**PROBLEM DETAILS:**
What is to be transcribed is the run of lines opening with the one that has "Write part 5" and closing with the one that has "12).build('pot', M['frost'], r_)", and only that run, exactly.

**EXTRACTED RECORDS:**
□ □ □

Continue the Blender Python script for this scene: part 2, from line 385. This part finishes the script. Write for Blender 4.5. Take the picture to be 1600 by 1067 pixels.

□ □ □

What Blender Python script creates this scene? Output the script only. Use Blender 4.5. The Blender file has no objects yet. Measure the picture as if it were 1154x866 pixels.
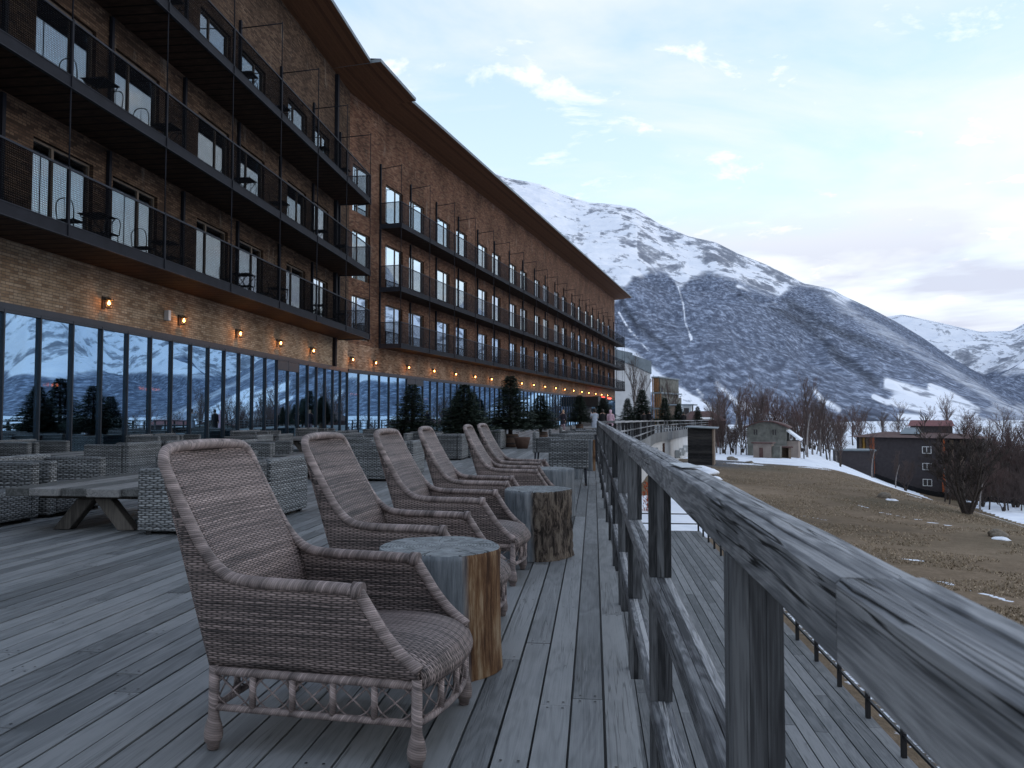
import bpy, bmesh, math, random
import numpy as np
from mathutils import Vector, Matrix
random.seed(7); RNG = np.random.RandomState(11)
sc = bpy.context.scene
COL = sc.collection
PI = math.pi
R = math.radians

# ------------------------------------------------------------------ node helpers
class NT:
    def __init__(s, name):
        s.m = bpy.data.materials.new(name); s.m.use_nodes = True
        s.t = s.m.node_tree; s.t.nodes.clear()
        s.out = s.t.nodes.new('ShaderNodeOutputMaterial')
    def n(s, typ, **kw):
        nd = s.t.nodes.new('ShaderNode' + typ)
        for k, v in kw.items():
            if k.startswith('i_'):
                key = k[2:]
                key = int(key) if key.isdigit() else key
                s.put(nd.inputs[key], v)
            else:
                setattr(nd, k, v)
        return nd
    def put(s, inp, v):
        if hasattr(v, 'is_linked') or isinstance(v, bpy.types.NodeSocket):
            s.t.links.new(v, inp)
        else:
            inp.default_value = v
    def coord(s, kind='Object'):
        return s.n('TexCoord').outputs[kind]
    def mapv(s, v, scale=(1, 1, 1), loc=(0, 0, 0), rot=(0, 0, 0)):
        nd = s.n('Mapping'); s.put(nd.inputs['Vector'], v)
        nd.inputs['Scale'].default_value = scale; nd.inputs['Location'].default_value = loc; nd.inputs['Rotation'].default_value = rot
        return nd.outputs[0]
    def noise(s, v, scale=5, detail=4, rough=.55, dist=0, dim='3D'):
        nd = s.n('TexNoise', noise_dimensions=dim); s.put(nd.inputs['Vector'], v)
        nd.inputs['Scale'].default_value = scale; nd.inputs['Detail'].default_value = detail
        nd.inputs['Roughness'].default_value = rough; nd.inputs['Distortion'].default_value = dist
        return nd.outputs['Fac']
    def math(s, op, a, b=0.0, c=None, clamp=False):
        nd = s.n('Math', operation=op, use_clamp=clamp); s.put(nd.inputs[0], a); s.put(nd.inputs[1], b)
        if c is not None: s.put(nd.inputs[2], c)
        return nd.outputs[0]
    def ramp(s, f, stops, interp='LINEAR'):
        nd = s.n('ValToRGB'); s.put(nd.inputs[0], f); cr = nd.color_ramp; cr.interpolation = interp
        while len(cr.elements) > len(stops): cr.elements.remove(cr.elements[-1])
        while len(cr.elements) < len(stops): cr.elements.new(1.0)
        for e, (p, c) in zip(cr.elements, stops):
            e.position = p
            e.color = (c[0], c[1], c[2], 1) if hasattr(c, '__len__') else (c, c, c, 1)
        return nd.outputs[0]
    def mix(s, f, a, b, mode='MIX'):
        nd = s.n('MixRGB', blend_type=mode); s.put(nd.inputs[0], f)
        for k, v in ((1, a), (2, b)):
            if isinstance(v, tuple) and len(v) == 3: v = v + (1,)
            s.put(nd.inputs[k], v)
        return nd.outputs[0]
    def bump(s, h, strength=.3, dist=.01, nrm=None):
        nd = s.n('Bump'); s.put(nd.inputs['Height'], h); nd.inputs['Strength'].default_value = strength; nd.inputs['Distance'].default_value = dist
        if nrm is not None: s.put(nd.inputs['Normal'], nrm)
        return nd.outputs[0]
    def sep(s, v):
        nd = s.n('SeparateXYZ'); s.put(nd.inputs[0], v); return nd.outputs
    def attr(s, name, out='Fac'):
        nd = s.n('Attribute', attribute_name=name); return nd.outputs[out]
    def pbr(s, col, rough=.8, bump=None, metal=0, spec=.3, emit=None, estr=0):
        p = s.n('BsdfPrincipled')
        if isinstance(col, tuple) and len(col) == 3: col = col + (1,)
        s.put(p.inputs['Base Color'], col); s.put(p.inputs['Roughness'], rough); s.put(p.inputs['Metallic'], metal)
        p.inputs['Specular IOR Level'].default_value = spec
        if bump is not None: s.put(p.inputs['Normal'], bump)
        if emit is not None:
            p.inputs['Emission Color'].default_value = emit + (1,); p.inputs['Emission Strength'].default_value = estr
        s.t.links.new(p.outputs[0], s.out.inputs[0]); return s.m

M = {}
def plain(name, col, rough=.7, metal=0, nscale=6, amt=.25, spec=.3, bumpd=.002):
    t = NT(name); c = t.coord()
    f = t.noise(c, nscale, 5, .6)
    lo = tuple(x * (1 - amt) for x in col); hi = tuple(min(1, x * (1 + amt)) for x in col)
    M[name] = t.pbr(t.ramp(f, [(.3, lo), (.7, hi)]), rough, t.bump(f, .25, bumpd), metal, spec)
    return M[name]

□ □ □

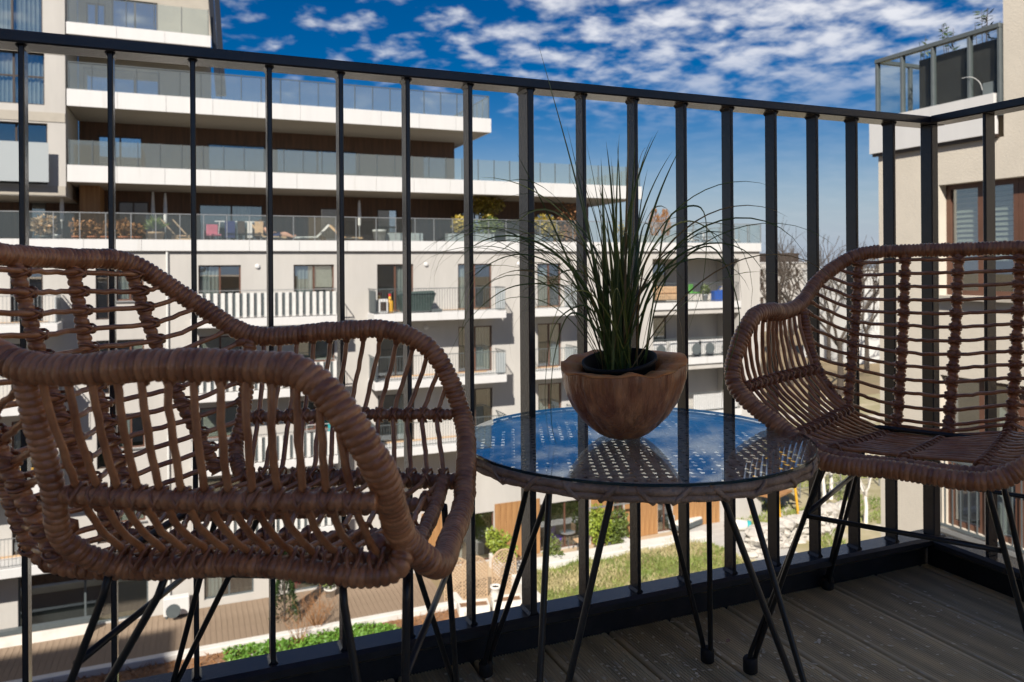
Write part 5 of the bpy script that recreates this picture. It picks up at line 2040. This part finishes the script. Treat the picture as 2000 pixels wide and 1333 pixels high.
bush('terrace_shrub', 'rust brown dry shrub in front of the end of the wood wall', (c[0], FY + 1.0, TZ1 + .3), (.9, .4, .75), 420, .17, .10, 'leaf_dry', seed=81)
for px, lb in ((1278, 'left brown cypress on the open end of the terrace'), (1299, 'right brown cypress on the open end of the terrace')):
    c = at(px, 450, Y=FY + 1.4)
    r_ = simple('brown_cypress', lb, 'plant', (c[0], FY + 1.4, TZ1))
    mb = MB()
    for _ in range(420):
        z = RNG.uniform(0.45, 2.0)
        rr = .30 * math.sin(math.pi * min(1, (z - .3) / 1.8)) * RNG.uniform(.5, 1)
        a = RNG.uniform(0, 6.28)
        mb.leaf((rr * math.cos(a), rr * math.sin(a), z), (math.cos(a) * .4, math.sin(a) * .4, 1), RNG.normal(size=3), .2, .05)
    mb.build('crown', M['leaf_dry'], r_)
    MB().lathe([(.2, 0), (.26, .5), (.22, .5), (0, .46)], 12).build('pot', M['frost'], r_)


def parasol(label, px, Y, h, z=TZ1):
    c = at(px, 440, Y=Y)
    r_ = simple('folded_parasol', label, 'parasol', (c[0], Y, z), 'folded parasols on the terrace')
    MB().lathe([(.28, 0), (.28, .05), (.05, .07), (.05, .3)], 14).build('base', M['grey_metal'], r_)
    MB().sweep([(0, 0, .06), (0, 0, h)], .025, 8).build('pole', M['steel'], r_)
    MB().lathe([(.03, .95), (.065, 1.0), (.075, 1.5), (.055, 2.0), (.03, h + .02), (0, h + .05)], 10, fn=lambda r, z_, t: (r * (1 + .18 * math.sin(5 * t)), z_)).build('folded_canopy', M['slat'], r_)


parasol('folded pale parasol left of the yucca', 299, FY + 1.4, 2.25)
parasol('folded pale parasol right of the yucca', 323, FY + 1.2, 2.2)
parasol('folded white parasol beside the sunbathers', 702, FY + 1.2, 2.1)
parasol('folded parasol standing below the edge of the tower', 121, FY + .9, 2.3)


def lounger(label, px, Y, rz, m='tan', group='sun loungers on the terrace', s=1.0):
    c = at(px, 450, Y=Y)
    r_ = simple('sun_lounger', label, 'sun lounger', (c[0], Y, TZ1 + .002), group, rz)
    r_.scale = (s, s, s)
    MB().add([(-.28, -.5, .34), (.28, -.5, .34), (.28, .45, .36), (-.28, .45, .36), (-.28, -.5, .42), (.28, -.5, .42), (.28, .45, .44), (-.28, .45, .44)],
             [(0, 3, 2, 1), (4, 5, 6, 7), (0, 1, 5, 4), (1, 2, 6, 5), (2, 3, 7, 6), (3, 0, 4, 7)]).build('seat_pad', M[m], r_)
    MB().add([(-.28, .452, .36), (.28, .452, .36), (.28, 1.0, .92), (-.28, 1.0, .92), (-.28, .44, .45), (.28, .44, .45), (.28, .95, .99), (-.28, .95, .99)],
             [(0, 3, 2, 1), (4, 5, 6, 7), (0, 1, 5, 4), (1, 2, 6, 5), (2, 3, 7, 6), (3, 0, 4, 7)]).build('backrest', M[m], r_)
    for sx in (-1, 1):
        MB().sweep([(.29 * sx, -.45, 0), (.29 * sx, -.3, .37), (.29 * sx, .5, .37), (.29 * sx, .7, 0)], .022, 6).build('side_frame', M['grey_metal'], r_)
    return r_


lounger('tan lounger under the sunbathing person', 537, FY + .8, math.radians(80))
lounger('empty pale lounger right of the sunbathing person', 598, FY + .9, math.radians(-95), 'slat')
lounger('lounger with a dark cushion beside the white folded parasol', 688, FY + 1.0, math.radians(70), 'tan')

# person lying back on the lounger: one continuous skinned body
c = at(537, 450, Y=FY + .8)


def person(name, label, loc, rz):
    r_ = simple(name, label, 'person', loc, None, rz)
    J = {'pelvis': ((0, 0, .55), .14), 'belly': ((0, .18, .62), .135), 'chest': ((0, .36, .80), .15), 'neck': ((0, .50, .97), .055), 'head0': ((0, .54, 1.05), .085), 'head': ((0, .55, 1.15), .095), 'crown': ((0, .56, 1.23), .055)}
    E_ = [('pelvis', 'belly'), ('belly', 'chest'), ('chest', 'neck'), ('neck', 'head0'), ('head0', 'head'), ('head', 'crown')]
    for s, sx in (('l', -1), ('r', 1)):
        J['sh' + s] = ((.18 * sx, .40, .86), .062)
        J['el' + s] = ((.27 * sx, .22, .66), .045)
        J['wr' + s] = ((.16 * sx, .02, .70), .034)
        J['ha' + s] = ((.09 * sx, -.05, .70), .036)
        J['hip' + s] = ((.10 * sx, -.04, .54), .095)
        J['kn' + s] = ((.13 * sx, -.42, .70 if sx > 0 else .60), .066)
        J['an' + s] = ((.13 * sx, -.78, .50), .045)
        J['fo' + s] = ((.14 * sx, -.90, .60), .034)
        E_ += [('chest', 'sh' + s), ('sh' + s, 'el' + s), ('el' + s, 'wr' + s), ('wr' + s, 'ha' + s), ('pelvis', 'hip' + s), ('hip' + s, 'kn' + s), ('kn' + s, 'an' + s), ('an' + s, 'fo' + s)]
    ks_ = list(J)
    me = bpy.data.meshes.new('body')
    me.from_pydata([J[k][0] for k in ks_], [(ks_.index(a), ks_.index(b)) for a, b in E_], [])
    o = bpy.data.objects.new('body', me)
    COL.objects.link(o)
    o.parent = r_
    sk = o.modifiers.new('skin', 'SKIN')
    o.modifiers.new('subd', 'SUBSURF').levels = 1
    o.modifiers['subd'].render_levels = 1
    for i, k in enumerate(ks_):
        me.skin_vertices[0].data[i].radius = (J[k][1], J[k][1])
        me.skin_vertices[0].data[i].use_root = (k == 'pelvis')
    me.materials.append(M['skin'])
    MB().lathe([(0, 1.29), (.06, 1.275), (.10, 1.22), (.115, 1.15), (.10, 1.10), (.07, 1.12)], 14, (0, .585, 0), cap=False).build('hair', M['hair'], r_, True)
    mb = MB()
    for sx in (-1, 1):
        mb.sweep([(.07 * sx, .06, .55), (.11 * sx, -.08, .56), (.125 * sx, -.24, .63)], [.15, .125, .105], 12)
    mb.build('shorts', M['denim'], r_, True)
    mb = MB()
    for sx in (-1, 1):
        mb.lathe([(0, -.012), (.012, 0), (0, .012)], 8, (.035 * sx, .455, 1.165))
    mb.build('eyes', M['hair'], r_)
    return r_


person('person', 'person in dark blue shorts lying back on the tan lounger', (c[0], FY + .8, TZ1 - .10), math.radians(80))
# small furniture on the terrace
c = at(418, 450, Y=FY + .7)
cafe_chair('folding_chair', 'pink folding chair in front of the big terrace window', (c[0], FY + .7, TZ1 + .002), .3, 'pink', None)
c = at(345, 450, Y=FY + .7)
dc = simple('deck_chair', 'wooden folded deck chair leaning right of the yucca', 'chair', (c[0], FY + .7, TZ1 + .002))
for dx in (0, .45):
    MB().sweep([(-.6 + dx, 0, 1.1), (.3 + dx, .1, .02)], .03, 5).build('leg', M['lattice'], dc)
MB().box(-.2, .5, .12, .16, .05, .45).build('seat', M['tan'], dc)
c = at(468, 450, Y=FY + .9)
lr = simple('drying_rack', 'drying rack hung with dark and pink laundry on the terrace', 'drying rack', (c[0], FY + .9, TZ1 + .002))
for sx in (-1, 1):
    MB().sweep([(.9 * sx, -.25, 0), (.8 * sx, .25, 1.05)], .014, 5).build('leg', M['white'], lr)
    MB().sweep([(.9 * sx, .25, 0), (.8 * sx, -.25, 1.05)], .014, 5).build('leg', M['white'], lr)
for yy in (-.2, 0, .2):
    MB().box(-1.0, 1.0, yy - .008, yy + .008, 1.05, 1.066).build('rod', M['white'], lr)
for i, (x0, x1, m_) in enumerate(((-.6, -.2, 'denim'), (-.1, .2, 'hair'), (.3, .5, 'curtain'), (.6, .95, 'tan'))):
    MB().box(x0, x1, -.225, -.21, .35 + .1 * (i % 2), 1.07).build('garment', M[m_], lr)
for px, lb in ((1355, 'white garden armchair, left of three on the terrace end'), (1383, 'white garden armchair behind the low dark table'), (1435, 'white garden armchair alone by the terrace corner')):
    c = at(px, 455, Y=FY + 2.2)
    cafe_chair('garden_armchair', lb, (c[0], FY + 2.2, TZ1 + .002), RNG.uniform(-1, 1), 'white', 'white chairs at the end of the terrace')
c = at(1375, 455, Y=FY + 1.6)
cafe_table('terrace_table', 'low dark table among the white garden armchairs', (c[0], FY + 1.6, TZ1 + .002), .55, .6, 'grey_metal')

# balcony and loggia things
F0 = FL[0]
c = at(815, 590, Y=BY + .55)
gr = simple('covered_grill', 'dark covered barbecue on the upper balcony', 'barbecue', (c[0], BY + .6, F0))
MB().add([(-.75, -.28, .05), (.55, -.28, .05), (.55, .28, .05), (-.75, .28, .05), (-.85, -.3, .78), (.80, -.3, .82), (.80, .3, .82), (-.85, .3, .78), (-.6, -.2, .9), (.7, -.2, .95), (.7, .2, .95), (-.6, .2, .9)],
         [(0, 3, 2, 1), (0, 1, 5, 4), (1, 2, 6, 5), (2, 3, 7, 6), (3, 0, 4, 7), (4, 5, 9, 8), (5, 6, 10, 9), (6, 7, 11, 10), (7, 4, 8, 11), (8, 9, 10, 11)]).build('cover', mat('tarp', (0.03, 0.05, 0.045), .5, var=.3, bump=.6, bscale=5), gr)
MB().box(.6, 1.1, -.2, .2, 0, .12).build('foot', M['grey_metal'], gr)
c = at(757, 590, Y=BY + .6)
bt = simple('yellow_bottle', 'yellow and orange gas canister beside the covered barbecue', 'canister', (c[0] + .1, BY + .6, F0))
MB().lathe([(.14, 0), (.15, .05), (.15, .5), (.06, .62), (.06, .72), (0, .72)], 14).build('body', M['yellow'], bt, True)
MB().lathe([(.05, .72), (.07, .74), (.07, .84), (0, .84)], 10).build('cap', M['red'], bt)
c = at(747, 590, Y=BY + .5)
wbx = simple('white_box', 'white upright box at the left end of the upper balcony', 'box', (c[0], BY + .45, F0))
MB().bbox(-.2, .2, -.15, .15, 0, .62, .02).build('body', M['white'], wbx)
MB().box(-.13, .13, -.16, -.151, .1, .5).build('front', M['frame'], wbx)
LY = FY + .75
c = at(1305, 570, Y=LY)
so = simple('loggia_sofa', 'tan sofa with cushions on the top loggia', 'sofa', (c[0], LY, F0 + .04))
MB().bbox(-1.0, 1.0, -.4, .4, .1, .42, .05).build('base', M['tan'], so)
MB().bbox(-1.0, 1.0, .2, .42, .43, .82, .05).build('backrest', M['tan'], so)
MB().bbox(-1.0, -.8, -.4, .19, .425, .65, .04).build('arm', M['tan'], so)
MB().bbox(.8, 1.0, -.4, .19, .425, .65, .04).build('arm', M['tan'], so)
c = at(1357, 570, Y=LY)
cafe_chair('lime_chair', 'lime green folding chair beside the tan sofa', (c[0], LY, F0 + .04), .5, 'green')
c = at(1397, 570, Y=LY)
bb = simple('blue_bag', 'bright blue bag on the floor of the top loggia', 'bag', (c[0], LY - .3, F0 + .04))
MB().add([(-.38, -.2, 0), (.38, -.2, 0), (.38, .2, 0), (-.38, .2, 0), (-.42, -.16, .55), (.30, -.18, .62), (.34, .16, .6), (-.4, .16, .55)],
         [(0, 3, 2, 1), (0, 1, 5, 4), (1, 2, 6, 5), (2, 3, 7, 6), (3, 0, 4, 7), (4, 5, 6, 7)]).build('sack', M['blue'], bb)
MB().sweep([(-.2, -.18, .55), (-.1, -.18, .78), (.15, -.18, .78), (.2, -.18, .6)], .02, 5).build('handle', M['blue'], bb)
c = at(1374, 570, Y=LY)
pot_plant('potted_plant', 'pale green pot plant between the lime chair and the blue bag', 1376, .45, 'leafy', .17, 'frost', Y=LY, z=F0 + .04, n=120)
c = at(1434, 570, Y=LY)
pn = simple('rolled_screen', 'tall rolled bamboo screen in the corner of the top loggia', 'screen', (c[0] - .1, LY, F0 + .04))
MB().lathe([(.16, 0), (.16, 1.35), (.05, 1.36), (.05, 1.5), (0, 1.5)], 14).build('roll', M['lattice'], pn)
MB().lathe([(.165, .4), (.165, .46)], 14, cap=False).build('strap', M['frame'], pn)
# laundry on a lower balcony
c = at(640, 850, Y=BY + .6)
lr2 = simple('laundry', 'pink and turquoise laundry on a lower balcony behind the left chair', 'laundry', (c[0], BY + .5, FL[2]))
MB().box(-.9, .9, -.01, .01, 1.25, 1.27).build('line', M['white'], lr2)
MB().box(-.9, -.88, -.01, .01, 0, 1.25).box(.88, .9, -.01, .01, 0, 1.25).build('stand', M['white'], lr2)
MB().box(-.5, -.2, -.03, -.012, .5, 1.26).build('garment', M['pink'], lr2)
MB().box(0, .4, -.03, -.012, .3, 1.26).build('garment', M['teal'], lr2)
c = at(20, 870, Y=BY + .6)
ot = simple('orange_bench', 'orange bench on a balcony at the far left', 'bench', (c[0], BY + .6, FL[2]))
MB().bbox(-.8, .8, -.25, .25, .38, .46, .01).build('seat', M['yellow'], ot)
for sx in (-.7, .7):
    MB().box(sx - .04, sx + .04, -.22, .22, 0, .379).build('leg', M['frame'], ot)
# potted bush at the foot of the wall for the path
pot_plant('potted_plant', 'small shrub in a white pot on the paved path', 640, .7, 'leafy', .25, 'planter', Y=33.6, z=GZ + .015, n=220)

□ □ □

**CORRECT OUTPUT:**
Write part 5 of the bpy script that recreates this picture. It picks up at line 2040. This part finishes the script. Treat the picture as 2000 pixels wide and 1333 pixels high.
bush('terrace_shrub', 'rust brown dry shrub in front of the end of the wood wall', (c[0], FY + 1.0, TZ1 + .3), (.9, .4, .75), 420, .17, .10, 'leaf_dry', seed=81)
for px, lb in ((1278, 'left brown cypress on the open end of the terrace'), (1299, 'right brown cypress on the open end of the terrace')):
    c = at(px, 450, Y=FY + 1.4)
    r_ = simple('brown_cypress', lb, 'plant', (c[0], FY + 1.4, TZ1))
    mb = MB()
    for _ in range(420):
        z = RNG.uniform(0.45, 2.0)
        rr = .30 * math.sin(math.pi * min(1, (z - .3) / 1.8)) * RNG.uniform(.5, 1)
        a = RNG.uniform(0, 6.28)
        mb.leaf((rr * math.cos(a), rr * math.sin(a), z), (math.cos(a) * .4, math.sin(a) * .4, 1), RNG.normal(size=3), .2, .05)
    mb.build('crown', M['leaf_dry'], r_)
    MB().lathe([(.2, 0), (.26, .5), (.22, .5), (0, .46)], 12).build('pot', M['frost'], r_)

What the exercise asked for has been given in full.